Stored data:
________________________________________
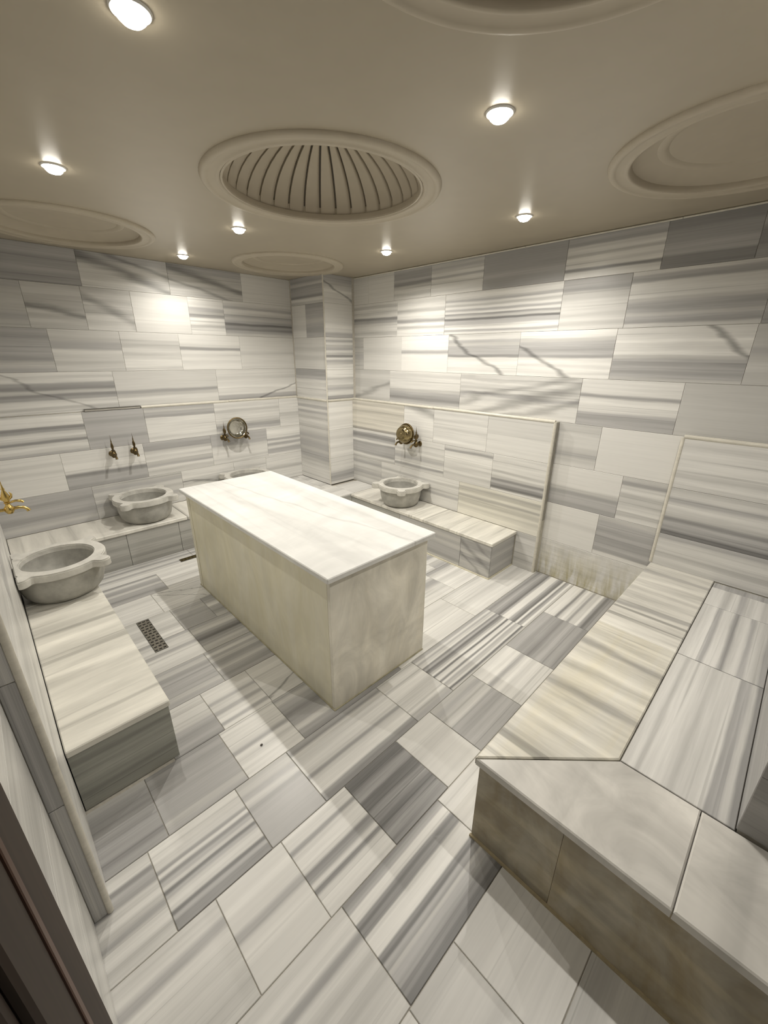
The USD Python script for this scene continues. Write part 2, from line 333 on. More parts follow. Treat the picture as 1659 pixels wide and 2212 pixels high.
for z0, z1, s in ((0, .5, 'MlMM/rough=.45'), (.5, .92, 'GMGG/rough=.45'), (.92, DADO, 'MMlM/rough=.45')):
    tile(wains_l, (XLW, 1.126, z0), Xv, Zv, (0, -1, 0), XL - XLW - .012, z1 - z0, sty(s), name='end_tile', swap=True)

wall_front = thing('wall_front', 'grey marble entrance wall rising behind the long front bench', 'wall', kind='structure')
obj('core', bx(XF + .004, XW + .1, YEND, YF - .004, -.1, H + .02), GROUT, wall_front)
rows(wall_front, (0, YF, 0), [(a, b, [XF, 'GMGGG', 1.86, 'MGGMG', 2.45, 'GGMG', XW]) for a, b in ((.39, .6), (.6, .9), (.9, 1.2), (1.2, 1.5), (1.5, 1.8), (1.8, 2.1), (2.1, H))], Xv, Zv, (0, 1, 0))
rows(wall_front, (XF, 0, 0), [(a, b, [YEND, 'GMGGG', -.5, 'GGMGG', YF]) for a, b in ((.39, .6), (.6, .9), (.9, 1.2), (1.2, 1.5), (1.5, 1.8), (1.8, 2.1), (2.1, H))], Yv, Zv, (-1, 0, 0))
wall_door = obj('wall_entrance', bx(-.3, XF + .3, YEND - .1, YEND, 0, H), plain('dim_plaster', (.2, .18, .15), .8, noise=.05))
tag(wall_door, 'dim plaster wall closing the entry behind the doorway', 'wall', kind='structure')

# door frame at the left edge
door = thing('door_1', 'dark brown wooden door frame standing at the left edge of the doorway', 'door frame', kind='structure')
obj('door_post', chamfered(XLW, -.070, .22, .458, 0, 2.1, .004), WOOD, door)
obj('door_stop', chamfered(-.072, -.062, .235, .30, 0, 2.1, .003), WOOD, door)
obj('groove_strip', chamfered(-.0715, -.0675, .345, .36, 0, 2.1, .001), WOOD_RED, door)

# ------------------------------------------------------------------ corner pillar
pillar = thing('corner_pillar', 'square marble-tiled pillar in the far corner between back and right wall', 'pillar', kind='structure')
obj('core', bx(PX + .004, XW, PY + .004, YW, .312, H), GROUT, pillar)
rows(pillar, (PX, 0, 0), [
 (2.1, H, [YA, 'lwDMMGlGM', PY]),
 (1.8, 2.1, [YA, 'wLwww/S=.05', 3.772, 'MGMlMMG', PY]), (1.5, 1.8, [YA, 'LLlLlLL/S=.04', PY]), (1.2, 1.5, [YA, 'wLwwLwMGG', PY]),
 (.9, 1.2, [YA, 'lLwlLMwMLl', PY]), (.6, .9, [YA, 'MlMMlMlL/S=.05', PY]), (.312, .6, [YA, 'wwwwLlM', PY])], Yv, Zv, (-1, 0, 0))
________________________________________
Brief: Return exactly what appears from the opening line of the material through the line with "tag(wall_door, 'dim plaster", apart from the pictures.

Finished answer:
The USD Python script for this scene continues. Write part 2, from line 333 on. More parts follow. Treat the picture as 1659 pixels wide and 2212 pixels high.
for z0, z1, s in ((0, .5, 'MlMM/rough=.45'), (.5, .92, 'GMGG/rough=.45'), (.92, DADO, 'MMlM/rough=.45')):
    tile(wains_l, (XLW, 1.126, z0), Xv, Zv, (0, -1, 0), XL - XLW - .012, z1 - z0, sty(s), name='end_tile', swap=True)

wall_front = thing('wall_front', 'grey marble entrance wall rising behind the long front bench', 'wall', kind='structure')
obj('core', bx(XF + .004, XW + .1, YEND, YF - .004, -.1, H + .02), GROUT, wall_front)
rows(wall_front, (0, YF, 0), [(a, b, [XF, 'GMGGG', 1.86, 'MGGMG', 2.45, 'GGMG', XW]) for a, b in ((.39, .6), (.6, .9), (.9, 1.2), (1.2, 1.5), (1.5, 1.8), (1.8, 2.1), (2.1, H))], Xv, Zv, (0, 1, 0))
rows(wall_front, (XF, 0, 0), [(a, b, [YEND, 'GMGGG', -.5, 'GGMGG', YF]) for a, b in ((.39, .6), (.6, .9), (.9, 1.2), (1.2, 1.5), (1.5, 1.8), (1.8, 2.1), (2.1, H))], Yv, Zv, (-1, 0, 0))
wall_door = obj('wall_entrance', bx(-.3, XF + .3, YEND - .1, YEND, 0, H), plain('dim_plaster', (.2, .18, .15), .8, noise=.05))
tag(wall_door, 'dim plaster wall closing the entry behind the doorway', 'wall', kind='structure')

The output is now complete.